Star maps from the Terran perspective

I’ve previously done some posts on star maps that use the stars’ X, Y and Z coordinates to show where they are relative to each other (the first one is here and the rest were on succeeding days).  With this kind of map, you’re looking at your assortment of stars from a position in space that is light years away -- usually, farther to the galactic north.  This kind of star map is useful if you’re doing a story where the stars are not all visible from Earth at the same time and place -- for example, a story set in the first centuries of interstellar exploration, such as Larry Niven‘s “Known Space” series or Gordon Dickson’s “Childe Cycle”.

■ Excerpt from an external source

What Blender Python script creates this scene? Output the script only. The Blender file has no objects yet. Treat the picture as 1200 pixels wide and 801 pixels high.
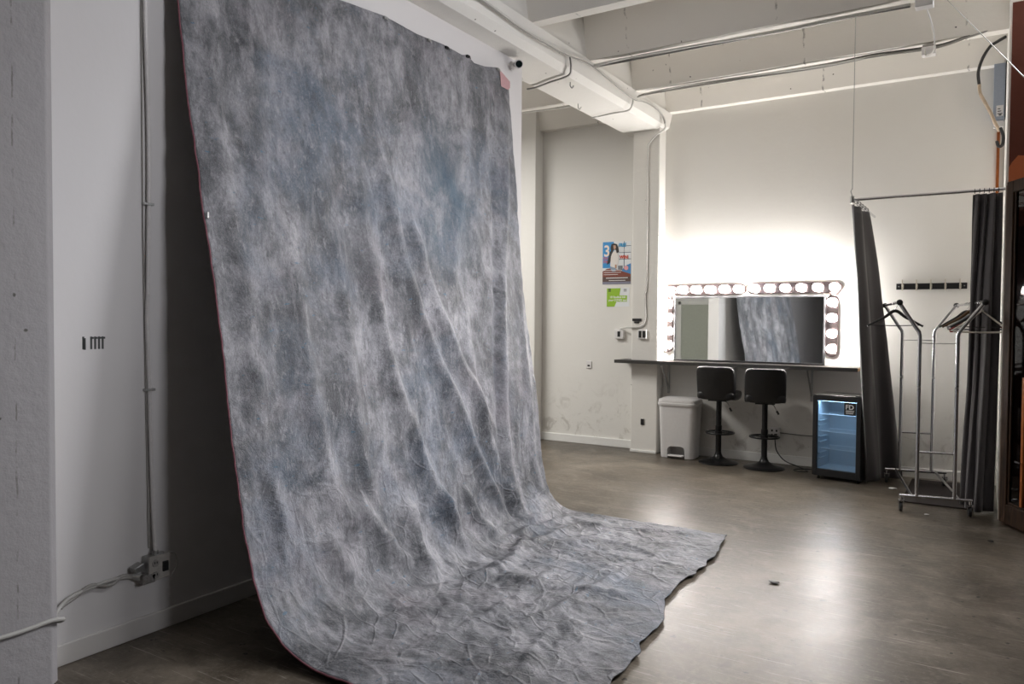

On the other hand, suppose your story takes place in an interstellar empire like the one we created over the last couple of days.  That is, it’s set among a number of stars that, as seen from Earth, are all located within one or two constellations.  An Earthbound observer could then point a telescope at the right patch of the night sky and locate all the stars in question.

If that’s the case, then you might be better off doing a map based on right ascension and declination.  This is the kind of map you will find in any star atlas or online astronomy guide, so it’s easy to consult one and visualize what your end result should look like.

You will recall that we created our empire using the HabHyg database.  Unfortunately, HabHyg doesn’t include the RA and declination of the stars it lists.  However, there are plenty of other resources that do include this information.  One is the HYG database, which HabHyg uses as one of its sources.  Several versions of it are located at http://astronexus.com/node/34.  As with HabHyg, I suggest you download a copy for your own personal use.

From that valuable resource, here are the coordinates for the stars in the empire, rounded down to the nearest tenth of an hour or degree:

NN 4178: 21.1, -50.4

GJ 2151/Woolley 9716: 21.1, -57.0

Woolley 9724: 21.2, -43.6

NN 4198: 21.5, -40.7

HD 205390/Gliese 833: 21.6, -50.8

Gliese 838: 21.8, -47.3

NN 4224: 21.8, -41.6

Gliese 838.6: 21.9, -47.0

Gliese 841 A: 22.0, -51.0

Gliese 841 B: 21.9, -51.0

HD 211415/Gl 853 A and B: 22.3, -53.6

HD 211970/GJ 1267: 22.4, -54.6

Now to make the map.  At this point, I suggest you get a copy of a star atlas and make a scan or photocopy of the page that has this particular part of the sky on it.  Alternatively, you could find one online and print it out. (If you’re like me, you may want to make several copies in case you make a mistake... or use a pencil for what follows.)

Next, put each star on the copied map by drawing a dot at the proper intersection of RA and declination.  The atlas will probably break down RA and declination into minutes rather than tenths of an hour or degree, but converting should not be much of a strain.  21.5 hours, for example, would be the same as 21 hours and 30 minutes.  As you put down each dot, label it with the star’s catalogue number, or with whatever made-up name you choose to give it, or both, and with its distance from Sol, to give your reader an idea of how “deep” the map is.

What I find neat about a map like this is that it gives the Earthbound reader a sense of how the imaginary empire ties in with reality... and how small a part of the sky even something so unimaginably huge would actually take up.